There was an Open Thread earlier today where people were talking about teaching — how draining it can be, how different posters had or hadn’t learned to read, write, communicate effectively; and the degree to which “effective teaching” has been reduced to bumping up the percentage of kids who correctly fill out the blanks on a standardized form. And I had a flashback to the days when I was helping out at beginner dog-training classes, and one exasperated woman voiced the all-too-common objective: “I don’t wanna do all this! I don’t *care* whether my dog learns anything! I just want him to be good when my friends come over and stay out of my way when I’m busy!”
Sad thing is, she was already a better owner than all the impulse buyers who just “get rid” of dogs who fail to magically intuit everything that might be expected of a successful family pet. People like the co-worker who complained about his kids’ dog being “dirty and noisy”, and when I offered to hook him up with a training class, responded, “I already spent a ton of money buying the stupid animal, why should I have to spend even more to make him do what I want?”
Then came a story on the local news about the competition between various towns for a share of the stimulus money being released to the state for “education”. Every parent, selectman, and administrator (I don’t remember any teachers on the air) spoke in favor of more supplemental funds for their town, either because the local citizens couldn’t afford what their kids deserved, or because the property-owners in the wealthier burbs were being taxed so heavily already. A minority of individuals deplored the whole concept of the stimulus package, because it wasn’t fair that “their money” should be capriciously taken by politicians under any circumstances. And the one thing everybody seemed to agree upon is that the governor’s intention to use the greater part of the funds in certain large urban school districts was just WRONG, because “Those People are given so much already… It’ll just be wasted by the teachers unions, or on frills like make-work summer job programs… I already pay a ton for MY kids’ after-school activities, why should I have to pay for other peoples’ kids as well?”
Sometimes it has seemed to me as though Americans basically hate kids. “We” considers them a nuisance and a drain on the public coffers and would really prefer they all be raised in camps somewhere far away. Sure, people like their own individual sprogs (mostly, most of the time), and kids can be mildly entertaining for brief periods, not to mention they’re a ridiculously vulnerable target market. But who wants to put up with the vast undifferentiated nuisance and squalor of other peoples’ offspring, with their noise and their neediness and their demands for our tax dollars?

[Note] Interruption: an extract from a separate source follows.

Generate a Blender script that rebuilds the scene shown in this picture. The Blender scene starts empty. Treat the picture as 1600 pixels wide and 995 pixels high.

And suddenly it occurred to me: The way American public policy runs these days, kids are basically treated as very high-maintenance pets. Raising them is considered a hobby, like breeding fancy chickens or keeping horses. Parenting is just another special interest group, with its own patois and skill-sets and warring factions. And while the Parenting Community is fascinated with every tiny detail of its fandom… everybody’s personal domestic livestock is special & deserves nothing less than the best of everything! — no sensible American wants to pay taxes for the upkeep of other peoples’ hobby children. Even the most committed locavore may balk at living next door to a stinking yardful of grubby chickens and crowing roosters, and the local housing development committee is less interested in the distinctions between trail riding and dressage than in the possibility that horse manure may depress local property values. If people insist on breeding children, they should be prepared to deal with the ensuing problems on their own. It’s not as though the general population had an ongoing interest in the welfare of other peoples’ hobby-farmed offspring! Especially all those horrible pet-shop-quality children, whose careless breeders spawn on an impulse — who are they to expect the rest of us to support their expensive hobby? Not to mention the kids themselves… if only Animal Control were enpowered to remove nuisance children who roam wild in decent neighborhoods, damaging private property and public amenities! Why can’t children come with an “off” switch, or at least a decent owner’s manual? You go to the trouble of having a kid, and all you get in return is 18 years of mess and whining and neediness and social embarassment! Sure, busybodies are always yammering about “classes” and “education” and “two-way communication”, but why should “we” be bothered to go to so much trouble over a long-regretted impulse, anyway?…
Okay, okay: A metaphor too far. But does it seem like “we” are forgetting that children are part of “our” communities?